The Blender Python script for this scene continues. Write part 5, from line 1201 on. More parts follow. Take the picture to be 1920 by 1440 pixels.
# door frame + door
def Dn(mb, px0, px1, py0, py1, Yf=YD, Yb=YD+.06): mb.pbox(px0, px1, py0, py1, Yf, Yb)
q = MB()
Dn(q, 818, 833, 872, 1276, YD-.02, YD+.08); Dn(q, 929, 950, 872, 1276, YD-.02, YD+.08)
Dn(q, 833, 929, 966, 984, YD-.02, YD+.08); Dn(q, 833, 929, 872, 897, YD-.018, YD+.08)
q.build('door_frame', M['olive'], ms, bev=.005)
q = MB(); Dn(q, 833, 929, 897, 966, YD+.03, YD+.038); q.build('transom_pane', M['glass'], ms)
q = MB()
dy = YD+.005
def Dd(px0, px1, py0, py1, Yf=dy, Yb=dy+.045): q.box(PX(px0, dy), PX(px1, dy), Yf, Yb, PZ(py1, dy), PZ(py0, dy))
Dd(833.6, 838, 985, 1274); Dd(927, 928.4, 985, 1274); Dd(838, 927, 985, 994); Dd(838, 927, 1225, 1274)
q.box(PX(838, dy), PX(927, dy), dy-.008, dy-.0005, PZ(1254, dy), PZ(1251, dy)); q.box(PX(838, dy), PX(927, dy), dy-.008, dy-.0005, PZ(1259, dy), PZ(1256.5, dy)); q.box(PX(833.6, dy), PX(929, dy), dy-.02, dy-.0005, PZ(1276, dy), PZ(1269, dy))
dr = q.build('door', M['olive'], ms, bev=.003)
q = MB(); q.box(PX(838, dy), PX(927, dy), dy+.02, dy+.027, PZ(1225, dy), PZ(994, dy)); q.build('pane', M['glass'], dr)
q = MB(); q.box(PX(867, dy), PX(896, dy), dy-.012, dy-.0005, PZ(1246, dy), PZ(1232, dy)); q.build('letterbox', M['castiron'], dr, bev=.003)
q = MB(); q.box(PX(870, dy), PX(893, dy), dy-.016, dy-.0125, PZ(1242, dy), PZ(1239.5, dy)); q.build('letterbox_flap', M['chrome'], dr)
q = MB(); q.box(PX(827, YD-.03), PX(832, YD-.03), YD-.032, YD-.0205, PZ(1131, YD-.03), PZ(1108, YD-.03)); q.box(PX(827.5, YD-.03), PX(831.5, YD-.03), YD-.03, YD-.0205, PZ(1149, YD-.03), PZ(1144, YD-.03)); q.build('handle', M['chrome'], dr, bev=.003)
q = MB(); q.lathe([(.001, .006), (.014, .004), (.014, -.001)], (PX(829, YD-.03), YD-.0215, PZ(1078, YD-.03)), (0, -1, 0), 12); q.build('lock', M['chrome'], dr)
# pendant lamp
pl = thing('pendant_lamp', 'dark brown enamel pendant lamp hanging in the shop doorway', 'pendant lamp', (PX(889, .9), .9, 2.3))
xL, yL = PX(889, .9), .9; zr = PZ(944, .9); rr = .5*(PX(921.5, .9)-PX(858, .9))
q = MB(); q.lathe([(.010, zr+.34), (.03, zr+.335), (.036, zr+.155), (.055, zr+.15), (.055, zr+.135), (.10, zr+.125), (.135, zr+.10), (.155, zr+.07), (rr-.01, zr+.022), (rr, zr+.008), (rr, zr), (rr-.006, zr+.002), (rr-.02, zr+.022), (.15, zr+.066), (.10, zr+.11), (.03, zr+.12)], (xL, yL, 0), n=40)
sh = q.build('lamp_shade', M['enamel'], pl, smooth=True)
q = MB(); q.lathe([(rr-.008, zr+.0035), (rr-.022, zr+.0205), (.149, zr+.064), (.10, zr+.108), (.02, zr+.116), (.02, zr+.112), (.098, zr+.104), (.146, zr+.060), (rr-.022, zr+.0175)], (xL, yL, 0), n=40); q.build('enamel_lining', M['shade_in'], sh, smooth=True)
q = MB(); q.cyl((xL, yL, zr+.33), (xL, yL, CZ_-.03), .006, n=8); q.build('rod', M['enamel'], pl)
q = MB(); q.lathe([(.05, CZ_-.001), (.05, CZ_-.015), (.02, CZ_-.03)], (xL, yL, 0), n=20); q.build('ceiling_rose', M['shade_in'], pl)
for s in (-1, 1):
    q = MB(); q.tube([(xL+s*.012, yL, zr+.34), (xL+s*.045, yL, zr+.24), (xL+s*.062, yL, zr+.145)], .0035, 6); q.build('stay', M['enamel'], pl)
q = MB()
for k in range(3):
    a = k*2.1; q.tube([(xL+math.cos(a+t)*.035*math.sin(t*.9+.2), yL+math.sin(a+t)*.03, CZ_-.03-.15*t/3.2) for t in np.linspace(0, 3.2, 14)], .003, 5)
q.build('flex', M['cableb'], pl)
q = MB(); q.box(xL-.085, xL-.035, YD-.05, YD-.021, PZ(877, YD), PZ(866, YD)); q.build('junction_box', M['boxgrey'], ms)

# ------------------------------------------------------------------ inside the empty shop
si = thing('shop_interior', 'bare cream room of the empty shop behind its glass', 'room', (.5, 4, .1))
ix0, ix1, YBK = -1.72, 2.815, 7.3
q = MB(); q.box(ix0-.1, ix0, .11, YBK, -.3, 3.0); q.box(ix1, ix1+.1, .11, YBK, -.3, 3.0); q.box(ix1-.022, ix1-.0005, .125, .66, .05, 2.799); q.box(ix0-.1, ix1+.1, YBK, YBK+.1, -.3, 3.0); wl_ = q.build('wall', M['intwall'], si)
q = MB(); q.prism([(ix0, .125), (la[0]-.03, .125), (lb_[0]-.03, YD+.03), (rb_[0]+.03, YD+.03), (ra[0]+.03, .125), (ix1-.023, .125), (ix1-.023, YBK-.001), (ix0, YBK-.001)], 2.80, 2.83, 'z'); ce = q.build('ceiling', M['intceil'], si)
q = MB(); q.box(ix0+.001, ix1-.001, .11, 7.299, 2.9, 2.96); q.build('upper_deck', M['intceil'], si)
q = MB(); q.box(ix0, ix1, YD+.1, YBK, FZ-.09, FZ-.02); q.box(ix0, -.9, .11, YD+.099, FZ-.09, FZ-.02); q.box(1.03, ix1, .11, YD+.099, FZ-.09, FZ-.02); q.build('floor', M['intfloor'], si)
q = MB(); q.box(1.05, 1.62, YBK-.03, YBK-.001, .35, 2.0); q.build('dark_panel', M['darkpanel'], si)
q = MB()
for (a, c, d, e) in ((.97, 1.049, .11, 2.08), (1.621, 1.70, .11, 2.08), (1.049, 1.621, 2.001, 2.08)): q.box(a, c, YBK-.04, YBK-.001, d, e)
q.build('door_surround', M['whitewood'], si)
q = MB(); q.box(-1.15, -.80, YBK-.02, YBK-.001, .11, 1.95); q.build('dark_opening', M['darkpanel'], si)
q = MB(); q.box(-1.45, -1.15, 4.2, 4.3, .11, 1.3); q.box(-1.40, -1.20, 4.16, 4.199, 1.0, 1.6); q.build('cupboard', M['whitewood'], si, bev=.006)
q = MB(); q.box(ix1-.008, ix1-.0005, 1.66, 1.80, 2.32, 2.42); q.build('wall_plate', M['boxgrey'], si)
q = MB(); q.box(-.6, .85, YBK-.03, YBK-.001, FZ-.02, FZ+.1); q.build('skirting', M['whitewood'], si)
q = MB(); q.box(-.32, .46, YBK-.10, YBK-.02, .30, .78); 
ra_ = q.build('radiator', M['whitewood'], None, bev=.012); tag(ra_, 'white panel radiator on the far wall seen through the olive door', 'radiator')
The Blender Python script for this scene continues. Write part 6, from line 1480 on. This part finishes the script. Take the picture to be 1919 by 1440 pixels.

WHAT IS BEING ASKED >> Extract every entry in the listing word for word.

THE RESPONSE >>
The Blender Python script for this scene continues. Write part 5, from line 1201 on. More parts follow. Take the picture to be 1920 by 1440 pixels.
# door frame + door
def Dn(mb, px0, px1, py0, py1, Yf=YD, Yb=YD+.06): mb.pbox(px0, px1, py0, py1, Yf, Yb)
q = MB()
Dn(q, 818, 833, 872, 1276, YD-.02, YD+.08); Dn(q, 929, 950, 872, 1276, YD-.02, YD+.08)
Dn(q, 833, 929, 966, 984, YD-.02, YD+.08); Dn(q, 833, 929, 872, 897, YD-.018, YD+.08)
q.build('door_frame', M['olive'], ms, bev=.005)
q = MB(); Dn(q, 833, 929, 897, 966, YD+.03, YD+.038); q.build('transom_pane', M['glass'], ms)
q = MB()
dy = YD+.005
def Dd(px0, px1, py0, py1, Yf=dy, Yb=dy+.045): q.box(PX(px0, dy), PX(px1, dy), Yf, Yb, PZ(py1, dy), PZ(py0, dy))
Dd(833.6, 838, 985, 1274); Dd(927, 928.4, 985, 1274); Dd(838, 927, 985, 994); Dd(838, 927, 1225, 1274)
q.box(PX(838, dy), PX(927, dy), dy-.008, dy-.0005, PZ(1254, dy), PZ(1251, dy)); q.box(PX(838, dy), PX(927, dy), dy-.008, dy-.0005, PZ(1259, dy), PZ(1256.5, dy)); q.box(PX(833.6, dy), PX(929, dy), dy-.02, dy-.0005, PZ(1276, dy), PZ(1269, dy))
dr = q.build('door', M['olive'], ms, bev=.003)
q = MB(); q.box(PX(838, dy), PX(927, dy), dy+.02, dy+.027, PZ(1225, dy), PZ(994, dy)); q.build('pane', M['glass'], dr)
q = MB(); q.box(PX(867, dy), PX(896, dy), dy-.012, dy-.0005, PZ(1246, dy), PZ(1232, dy)); q.build('letterbox', M['castiron'], dr, bev=.003)
q = MB(); q.box(PX(870, dy), PX(893, dy), dy-.016, dy-.0125, PZ(1242, dy), PZ(1239.5, dy)); q.build('letterbox_flap', M['chrome'], dr)
q = MB(); q.box(PX(827, YD-.03), PX(832, YD-.03), YD-.032, YD-.0205, PZ(1131, YD-.03), PZ(1108, YD-.03)); q.box(PX(827.5, YD-.03), PX(831.5, YD-.03), YD-.03, YD-.0205, PZ(1149, YD-.03), PZ(1144, YD-.03)); q.build('handle', M['chrome'], dr, bev=.003)
q = MB(); q.lathe([(.001, .006), (.014, .004), (.014, -.001)], (PX(829, YD-.03), YD-.0215, PZ(1078, YD-.03)), (0, -1, 0), 12); q.build('lock', M['chrome'], dr)
# pendant lamp
pl = thing('pendant_lamp', 'dark brown enamel pendant lamp hanging in the shop doorway', 'pendant lamp', (PX(889, .9), .9, 2.3))
xL, yL = PX(889, .9), .9; zr = PZ(944, .9); rr = .5*(PX(921.5, .9)-PX(858, .9))
q = MB(); q.lathe([(.010, zr+.34), (.03, zr+.335), (.036, zr+.155), (.055, zr+.15), (.055, zr+.135), (.10, zr+.125), (.135, zr+.10), (.155, zr+.07), (rr-.01, zr+.022), (rr, zr+.008), (rr, zr), (rr-.006, zr+.002), (rr-.02, zr+.022), (.15, zr+.066), (.10, zr+.11), (.03, zr+.12)], (xL, yL, 0), n=40)
sh = q.build('lamp_shade', M['enamel'], pl, smooth=True)
q = MB(); q.lathe([(rr-.008, zr+.0035), (rr-.022, zr+.0205), (.149, zr+.064), (.10, zr+.108), (.02, zr+.116), (.02, zr+.112), (.098, zr+.104), (.146, zr+.060), (rr-.022, zr+.0175)], (xL, yL, 0), n=40); q.build('enamel_lining', M['shade_in'], sh, smooth=True)
q = MB(); q.cyl((xL, yL, zr+.33), (xL, yL, CZ_-.03), .006, n=8); q.build('rod', M['enamel'], pl)
q = MB(); q.lathe([(.05, CZ_-.001), (.05, CZ_-.015), (.02, CZ_-.03)], (xL, yL, 0), n=20); q.build('ceiling_rose', M['shade_in'], pl)
for s in (-1, 1):
    q = MB(); q.tube([(xL+s*.012, yL, zr+.34), (xL+s*.045, yL, zr+.24), (xL+s*.062, yL, zr+.145)], .0035, 6); q.build('stay', M['enamel'], pl)
q = MB()
for k in range(3):
    a = k*2.1; q.tube([(xL+math.cos(a+t)*.035*math.sin(t*.9+.2), yL+math.sin(a+t)*.03, CZ_-.03-.15*t/3.2) for t in np.linspace(0, 3.2, 14)], .003, 5)
q.build('flex', M['cableb'], pl)
q = MB(); q.box(xL-.085, xL-.035, YD-.05, YD-.021, PZ(877, YD), PZ(866, YD)); q.build('junction_box', M['boxgrey'], ms)

# ------------------------------------------------------------------ inside the empty shop
si = thing('shop_interior', 'bare cream room of the empty shop behind its glass', 'room', (.5, 4, .1))
ix0, ix1, YBK = -1.72, 2.815, 7.3
q = MB(); q.box(ix0-.1, ix0, .11, YBK, -.3, 3.0); q.box(ix1, ix1+.1, .11, YBK, -.3, 3.0); q.box(ix1-.022, ix1-.0005, .125, .66, .05, 2.799); q.box(ix0-.1, ix1+.1, YBK, YBK+.1, -.3, 3.0); wl_ = q.build('wall', M['intwall'], si)
q = MB(); q.prism([(ix0, .125), (la[0]-.03, .125), (lb_[0]-.03, YD+.03), (rb_[0]+.03, YD+.03), (ra[0]+.03, .125), (ix1-.023, .125), (ix1-.023, YBK-.001), (ix0, YBK-.001)], 2.80, 2.83, 'z'); ce = q.build('ceiling', M['intceil'], si)
q = MB(); q.box(ix0+.001, ix1-.001, .11, 7.299, 2.9, 2.96); q.build('upper_deck', M['intceil'], si)
q = MB(); q.box(ix0, ix1, YD+.1, YBK, FZ-.09, FZ-.02); q.box(ix0, -.9, .11, YD+.099, FZ-.09, FZ-.02); q.box(1.03, ix1, .11, YD+.099, FZ-.09, FZ-.02); q.build('floor', M['intfloor'], si)
q = MB(); q.box(1.05, 1.62, YBK-.03, YBK-.001, .35, 2.0); q.build('dark_panel', M['darkpanel'], si)
q = MB()
for (a, c, d, e) in ((.97, 1.049, .11, 2.08), (1.621, 1.70, .11, 2.08), (1.049, 1.621, 2.001, 2.08)): q.box(a, c, YBK-.04, YBK-.001, d, e)
q.build('door_surround', M['whitewood'], si)
q = MB(); q.box(-1.15, -.80, YBK-.02, YBK-.001, .11, 1.95); q.build('dark_opening', M['darkpanel'], si)
q = MB(); q.box(-1.45, -1.15, 4.2, 4.3, .11, 1.3); q.box(-1.40, -1.20, 4.16, 4.199, 1.0, 1.6); q.build('cupboard', M['whitewood'], si, bev=.006)
q = MB(); q.box(ix1-.008, ix1-.0005, 1.66, 1.80, 2.32, 2.42); q.build('wall_plate', M['boxgrey'], si)
q = MB(); q.box(-.6, .85, YBK-.03, YBK-.001, FZ-.02, FZ+.1); q.build('skirting', M['whitewood'], si)
q = MB(); q.box(-.32, .46, YBK-.10, YBK-.02, .30, .78); 
ra_ = q.build('radiator', M['whitewood'], None, bev=.012); tag(ra_, 'white panel radiator on the far wall seen through the olive door', 'radiator')
The Blender Python script for this scene continues. Write part 6, from line 1480 on. This part finishes the script. Take the picture to be 1919 by 1440 pixels.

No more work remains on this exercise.